Reproduce, exactly and in full, only the lines below from the one containing "423. More parts follow. Use Blender 4.5." through the one containing "2.88, .335), 'grey_white_plastic', t, .002)".

RECORDS FOR THE TASK:
§

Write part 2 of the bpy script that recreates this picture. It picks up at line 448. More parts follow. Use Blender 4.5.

§

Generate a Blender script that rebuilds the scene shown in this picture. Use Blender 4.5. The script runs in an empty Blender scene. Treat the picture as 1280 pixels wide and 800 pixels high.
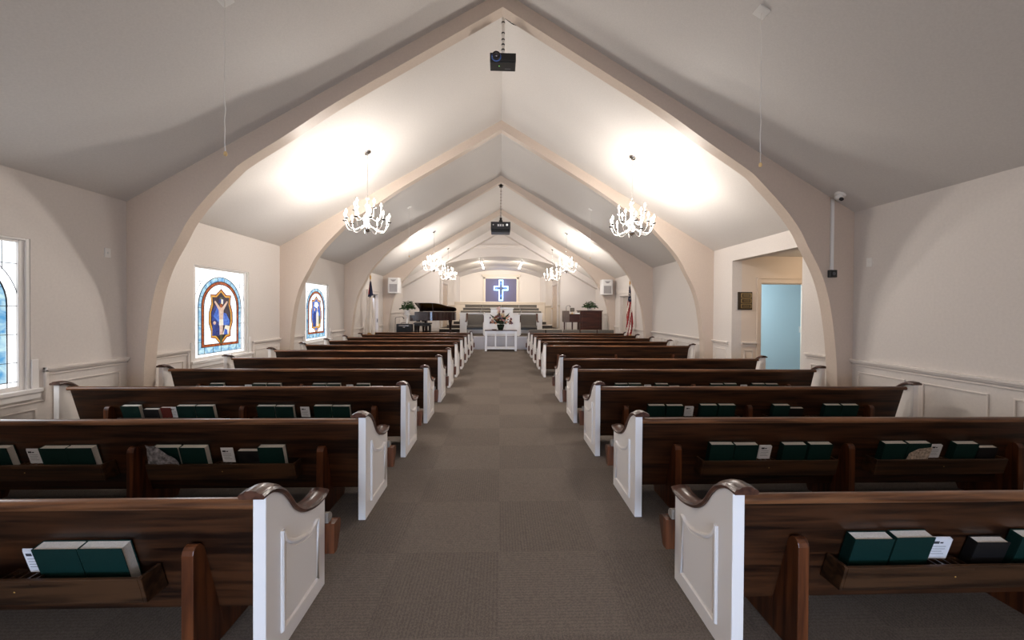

§

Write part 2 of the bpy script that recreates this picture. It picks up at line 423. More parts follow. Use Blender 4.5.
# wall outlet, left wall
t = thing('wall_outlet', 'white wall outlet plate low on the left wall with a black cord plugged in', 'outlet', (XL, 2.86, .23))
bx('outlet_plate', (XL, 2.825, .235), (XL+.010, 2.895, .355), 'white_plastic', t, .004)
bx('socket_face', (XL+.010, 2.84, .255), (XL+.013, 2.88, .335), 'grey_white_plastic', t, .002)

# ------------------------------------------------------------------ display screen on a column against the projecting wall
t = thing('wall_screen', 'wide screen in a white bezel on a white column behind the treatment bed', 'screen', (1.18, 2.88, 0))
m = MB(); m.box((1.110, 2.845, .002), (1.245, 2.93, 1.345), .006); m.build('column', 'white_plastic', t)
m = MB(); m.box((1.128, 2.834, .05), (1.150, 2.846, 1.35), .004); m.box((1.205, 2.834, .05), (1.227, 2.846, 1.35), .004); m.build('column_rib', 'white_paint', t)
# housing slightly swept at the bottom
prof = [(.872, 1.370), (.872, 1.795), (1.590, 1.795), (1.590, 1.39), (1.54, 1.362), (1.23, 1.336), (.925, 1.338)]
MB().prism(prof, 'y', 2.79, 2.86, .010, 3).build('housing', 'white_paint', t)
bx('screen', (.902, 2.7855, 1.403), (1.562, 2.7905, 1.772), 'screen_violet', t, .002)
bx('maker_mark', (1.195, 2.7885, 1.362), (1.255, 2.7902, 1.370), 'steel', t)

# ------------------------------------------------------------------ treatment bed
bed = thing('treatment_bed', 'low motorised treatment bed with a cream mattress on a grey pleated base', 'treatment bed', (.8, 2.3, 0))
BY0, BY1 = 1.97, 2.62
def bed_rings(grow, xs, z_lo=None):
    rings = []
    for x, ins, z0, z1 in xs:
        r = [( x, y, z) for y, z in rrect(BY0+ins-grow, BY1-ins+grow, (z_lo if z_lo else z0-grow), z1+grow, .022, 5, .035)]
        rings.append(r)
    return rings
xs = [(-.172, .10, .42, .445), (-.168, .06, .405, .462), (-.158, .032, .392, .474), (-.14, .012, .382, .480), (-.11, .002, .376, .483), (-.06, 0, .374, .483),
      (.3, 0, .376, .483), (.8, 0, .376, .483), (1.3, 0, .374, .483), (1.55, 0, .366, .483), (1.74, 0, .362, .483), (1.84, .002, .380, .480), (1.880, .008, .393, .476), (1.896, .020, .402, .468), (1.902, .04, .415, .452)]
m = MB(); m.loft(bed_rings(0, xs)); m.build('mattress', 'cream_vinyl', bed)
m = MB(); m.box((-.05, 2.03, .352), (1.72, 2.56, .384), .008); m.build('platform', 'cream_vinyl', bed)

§

CORRECT ANSWER:
Write part 2 of the bpy script that recreates this picture. It picks up at line 423. More parts follow. Use Blender 4.5.
# wall outlet, left wall
t = thing('wall_outlet', 'white wall outlet plate low on the left wall with a black cord plugged in', 'outlet', (XL, 2.86, .23))
bx('outlet_plate', (XL, 2.825, .235), (XL+.010, 2.895, .355), 'white_plastic', t, .004)
bx('socket_face', (XL+.010, 2.84, .255), (XL+.013, 2.88, .335), 'grey_white_plastic', t, .002)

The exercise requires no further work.